**Problem requirements:** Report how many lines of the following entries include the string "high"; respond with the number alone.

begin

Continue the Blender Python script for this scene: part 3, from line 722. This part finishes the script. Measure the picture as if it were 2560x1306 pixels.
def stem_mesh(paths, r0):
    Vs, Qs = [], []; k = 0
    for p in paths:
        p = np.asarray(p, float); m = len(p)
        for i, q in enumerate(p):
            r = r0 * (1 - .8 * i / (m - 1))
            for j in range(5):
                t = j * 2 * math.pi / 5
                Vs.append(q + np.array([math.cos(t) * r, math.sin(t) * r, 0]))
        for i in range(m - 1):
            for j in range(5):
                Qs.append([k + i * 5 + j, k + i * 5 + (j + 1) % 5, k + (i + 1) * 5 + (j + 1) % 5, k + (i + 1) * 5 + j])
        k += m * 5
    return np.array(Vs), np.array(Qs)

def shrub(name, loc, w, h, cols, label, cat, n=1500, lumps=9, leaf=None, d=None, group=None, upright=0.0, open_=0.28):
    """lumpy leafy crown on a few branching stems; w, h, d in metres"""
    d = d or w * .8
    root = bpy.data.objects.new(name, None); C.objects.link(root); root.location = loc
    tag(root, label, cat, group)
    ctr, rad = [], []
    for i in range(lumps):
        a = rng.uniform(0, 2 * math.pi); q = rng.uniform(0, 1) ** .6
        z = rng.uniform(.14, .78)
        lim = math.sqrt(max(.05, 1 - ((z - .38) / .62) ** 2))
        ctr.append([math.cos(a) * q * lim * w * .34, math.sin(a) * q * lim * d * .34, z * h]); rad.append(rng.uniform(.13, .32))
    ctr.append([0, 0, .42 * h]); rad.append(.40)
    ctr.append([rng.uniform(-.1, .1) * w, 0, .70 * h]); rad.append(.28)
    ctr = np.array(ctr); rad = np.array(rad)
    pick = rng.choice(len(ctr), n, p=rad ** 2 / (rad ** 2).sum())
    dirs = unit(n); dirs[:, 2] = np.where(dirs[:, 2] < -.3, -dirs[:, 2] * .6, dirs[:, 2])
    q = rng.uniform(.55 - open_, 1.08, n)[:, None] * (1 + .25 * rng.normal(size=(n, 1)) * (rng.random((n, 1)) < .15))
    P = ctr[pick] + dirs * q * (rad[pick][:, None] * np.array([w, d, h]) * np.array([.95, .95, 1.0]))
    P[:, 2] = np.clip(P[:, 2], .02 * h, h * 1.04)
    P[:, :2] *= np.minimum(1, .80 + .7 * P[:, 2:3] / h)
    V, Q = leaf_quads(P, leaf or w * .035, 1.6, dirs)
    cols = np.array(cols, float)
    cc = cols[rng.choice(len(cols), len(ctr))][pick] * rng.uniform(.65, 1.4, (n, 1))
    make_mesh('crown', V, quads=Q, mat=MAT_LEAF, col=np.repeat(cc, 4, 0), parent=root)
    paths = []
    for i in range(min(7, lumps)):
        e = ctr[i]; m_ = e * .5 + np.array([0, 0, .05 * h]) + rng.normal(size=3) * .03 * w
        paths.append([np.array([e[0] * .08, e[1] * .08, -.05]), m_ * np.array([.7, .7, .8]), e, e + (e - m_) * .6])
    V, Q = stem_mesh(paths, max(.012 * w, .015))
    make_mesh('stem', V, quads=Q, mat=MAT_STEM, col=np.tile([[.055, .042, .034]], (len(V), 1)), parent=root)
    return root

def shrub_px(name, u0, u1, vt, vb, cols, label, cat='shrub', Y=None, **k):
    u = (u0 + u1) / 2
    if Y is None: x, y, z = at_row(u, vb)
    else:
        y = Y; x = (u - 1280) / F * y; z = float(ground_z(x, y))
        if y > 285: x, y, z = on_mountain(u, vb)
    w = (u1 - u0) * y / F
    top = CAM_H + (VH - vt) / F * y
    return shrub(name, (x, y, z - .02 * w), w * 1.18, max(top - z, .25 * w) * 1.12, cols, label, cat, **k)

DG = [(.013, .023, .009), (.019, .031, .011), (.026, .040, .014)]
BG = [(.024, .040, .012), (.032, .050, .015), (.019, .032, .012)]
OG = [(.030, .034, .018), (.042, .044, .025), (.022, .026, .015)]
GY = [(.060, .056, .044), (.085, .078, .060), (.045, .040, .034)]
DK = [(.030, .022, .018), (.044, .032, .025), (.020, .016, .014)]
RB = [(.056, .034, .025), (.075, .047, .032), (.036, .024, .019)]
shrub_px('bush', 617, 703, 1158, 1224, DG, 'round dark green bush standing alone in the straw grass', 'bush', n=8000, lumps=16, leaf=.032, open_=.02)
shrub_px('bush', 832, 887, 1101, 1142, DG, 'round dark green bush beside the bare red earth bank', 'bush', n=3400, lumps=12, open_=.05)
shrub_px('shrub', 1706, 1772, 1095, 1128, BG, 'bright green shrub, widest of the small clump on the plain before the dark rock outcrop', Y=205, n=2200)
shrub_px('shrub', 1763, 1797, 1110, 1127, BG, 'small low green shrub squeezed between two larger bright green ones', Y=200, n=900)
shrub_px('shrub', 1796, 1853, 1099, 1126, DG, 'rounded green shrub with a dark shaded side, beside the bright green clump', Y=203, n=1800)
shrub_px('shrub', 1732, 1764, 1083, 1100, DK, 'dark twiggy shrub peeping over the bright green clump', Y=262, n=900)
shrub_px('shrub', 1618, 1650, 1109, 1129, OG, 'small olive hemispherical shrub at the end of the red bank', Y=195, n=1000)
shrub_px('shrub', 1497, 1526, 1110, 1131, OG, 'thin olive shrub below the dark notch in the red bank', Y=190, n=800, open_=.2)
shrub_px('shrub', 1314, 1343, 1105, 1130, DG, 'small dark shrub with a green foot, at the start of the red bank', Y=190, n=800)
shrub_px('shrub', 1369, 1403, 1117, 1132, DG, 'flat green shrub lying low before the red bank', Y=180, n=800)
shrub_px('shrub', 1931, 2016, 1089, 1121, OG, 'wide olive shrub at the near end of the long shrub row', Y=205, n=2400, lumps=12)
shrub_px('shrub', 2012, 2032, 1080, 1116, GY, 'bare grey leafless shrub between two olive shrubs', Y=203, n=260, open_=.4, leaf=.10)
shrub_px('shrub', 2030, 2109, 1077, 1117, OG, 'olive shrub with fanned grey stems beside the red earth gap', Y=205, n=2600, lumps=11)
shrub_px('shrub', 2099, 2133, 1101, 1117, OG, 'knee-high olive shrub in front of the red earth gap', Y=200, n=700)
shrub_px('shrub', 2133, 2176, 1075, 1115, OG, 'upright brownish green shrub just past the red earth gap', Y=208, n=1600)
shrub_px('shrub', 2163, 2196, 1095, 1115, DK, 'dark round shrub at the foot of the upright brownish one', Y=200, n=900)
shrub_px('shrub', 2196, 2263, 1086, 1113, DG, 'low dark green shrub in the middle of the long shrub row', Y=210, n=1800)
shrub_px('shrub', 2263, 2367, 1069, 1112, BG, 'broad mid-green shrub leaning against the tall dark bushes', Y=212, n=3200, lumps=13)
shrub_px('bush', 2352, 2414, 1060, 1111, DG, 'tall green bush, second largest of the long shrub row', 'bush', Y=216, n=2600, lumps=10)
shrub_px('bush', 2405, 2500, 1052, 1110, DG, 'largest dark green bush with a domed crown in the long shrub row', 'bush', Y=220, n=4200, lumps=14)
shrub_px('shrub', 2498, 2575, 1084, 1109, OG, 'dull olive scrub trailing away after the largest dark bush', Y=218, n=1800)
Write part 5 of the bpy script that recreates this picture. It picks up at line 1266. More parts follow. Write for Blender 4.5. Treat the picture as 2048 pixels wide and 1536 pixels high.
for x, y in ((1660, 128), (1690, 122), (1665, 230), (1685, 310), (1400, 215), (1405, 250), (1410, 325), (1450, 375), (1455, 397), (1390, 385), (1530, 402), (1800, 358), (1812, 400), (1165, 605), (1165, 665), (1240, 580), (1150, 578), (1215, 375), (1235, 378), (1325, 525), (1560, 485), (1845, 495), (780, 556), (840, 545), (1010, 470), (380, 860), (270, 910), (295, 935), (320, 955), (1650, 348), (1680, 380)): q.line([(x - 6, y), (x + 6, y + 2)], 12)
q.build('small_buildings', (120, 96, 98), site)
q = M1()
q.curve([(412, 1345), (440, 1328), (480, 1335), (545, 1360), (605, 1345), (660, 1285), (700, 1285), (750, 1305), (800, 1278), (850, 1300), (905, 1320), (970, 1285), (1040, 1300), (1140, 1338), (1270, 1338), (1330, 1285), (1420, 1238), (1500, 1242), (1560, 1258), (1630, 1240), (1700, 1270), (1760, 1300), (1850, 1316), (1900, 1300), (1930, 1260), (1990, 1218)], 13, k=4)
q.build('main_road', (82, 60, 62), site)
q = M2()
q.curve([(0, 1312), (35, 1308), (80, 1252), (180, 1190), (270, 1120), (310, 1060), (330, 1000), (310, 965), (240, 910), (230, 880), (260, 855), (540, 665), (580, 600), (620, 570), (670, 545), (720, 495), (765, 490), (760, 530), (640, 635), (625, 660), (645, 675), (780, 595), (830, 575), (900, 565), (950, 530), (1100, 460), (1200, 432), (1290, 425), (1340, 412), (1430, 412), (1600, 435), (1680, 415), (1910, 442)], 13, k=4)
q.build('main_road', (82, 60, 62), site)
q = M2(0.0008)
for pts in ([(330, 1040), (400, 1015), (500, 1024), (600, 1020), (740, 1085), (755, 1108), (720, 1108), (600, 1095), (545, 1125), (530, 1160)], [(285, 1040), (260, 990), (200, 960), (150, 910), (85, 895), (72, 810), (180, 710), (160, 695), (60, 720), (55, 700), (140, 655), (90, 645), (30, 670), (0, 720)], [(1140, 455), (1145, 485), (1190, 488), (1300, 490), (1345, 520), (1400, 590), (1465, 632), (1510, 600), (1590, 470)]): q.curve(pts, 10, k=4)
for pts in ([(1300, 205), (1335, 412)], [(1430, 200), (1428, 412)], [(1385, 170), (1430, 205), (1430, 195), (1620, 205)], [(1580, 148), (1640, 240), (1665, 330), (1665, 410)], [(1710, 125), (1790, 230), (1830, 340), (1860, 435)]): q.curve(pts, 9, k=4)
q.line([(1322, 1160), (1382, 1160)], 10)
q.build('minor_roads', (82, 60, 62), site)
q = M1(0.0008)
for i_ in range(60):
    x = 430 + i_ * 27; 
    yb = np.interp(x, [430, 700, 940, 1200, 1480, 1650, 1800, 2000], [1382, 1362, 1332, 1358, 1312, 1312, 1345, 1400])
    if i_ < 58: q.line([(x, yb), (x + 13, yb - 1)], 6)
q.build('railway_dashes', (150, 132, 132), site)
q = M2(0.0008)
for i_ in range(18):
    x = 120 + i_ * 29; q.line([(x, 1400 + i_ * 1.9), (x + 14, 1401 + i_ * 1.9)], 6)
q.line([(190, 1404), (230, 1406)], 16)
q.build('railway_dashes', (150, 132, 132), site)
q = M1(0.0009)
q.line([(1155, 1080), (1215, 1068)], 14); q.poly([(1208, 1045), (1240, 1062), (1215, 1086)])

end

**Task answer:** 2